The modernist fallacy says that history is moving on an inevitable track toward their ideology. Resistance is futile, you will be liberalized. Marxism predicted the inevitable breakdown of capitalism. Obama keeps talking about being “on the right side of history” as if history, like a university history curriculum, has a right side and a wrong side. All everyone has to do is grab a sign and march “Forward!” to the future.
The bad economics and sociology around which the left builds its Socialist sand castles assume that technological progress will mean improved control. Capitalism with its mass production convinced budding Socialists that the entire world could be run like a giant factory under technocrats who would use industrial techniques to control the economic production of mankind in line with their ideals.
The USSR and moribund European economies broke that theory into a million little pieces.
The dot com revolution with its databases and subtle tools for manipulating individuals on a collective basis led to a Facebook Socialism that crowdsources its culture wars and “nudges” everyone into better habits, lower body masses and conveniently available death panels.
The iSocialist, like his industrial predecessor, assumes that technology gives superintelligent leftists better tools for controlling everything. The planned economy failed in the twentieth because the tools of propaganda posters, quotas and gulags were too crude. This time he is certain that it will work.
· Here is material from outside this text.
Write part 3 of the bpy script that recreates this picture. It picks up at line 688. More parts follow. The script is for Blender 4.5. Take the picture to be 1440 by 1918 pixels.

Intelligence is to leftists what divine right was to the crowned kings of Europe. They frantically brand themselves as smart because in a technocracy, superiority comes from intelligence. Their vision is the right one because they are the smart ones. Their shiny future is backed by what they call “science”.
Science, the magic of the secular age, is their church. But science isn’t anyone’s church. Science is much better at disproving things than at proving them. It’s a useful tool for skeptics, but a dangerous tool for rulers. Like art, science is inherently subversive and like art, when it’s restricted and controlled, it stops being interesting.